The Scamp and the Journals of Sylvia Plath

One of the best parts of working in a library is stumbling across very interesting books. I often find myself getting distracted thumbing through books on art, poetry, space, and even world history. A couple of months ago, I stumbled across a collection of Sylvia Plath’s journals. They start when she was a student at Smith College, and end just before her death in 1963.

I’ve read a lot of Plath’s work, but her journals are by far the best thing she has written. She is known for her “confessional poetry”, but her journals go so much deeper than her poetry. They are honest, innocent, and show a complete decent into the horrors of depression. The early journals are full of childish insecurities about boys and school, while the later ones deal with the struggles of her marriage and the birth of her children. The last entry in the book speaks best to not only her state of mind throughout her life, but the state of her writing.

“A bad day. A bad time. State of mind most important for work. A blithe, itchy eager state where the poem itself, the story is supreme.”

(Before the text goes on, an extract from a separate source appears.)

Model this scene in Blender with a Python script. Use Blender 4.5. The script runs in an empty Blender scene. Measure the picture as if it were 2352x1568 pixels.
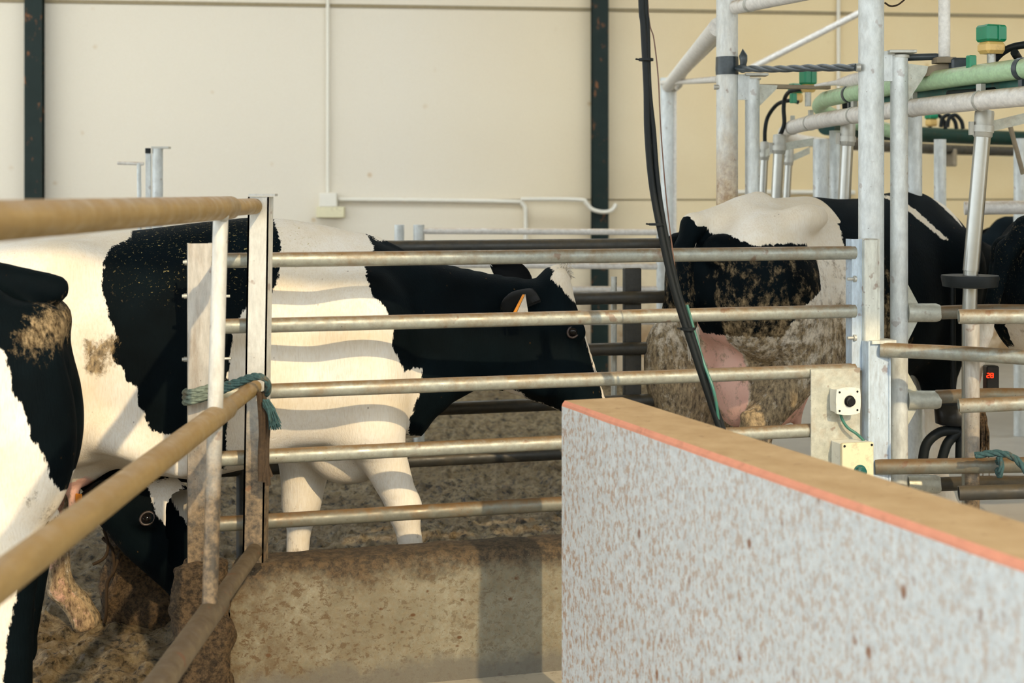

I wonder what it is says about me that I am so drawn to writers and poets that are so far off the beaten path? Not many people understand the poetry of Gertrude Stein, and I feel that many people would read these journals and see nothing but sadness and melancholy.

Every now and then, though, she shows a glimmer of happiness for the world around her.

“I love people. Everybody. I love them, I think, as a stamp collector loves his collection. Every story, every incident, every bit of conversation is raw material for me. My love is not impersonal, yet not wholly subjective either. I would like to be everyone, a cripple, a dying man, a whore, and then come back to write my thoughts, my emotions, as that person. But I am not omniscient. I have to live my life, and it is the only one I’ll ever have. And you cannot regard your own life with object curiosity all the time.”

For now though, it is a nice break from the books on organizational leadership articles about content analysis and curriculum development. I don’t mind being curled up in bed reading about seemingly unimportant days in the life of a truly fascinating woman.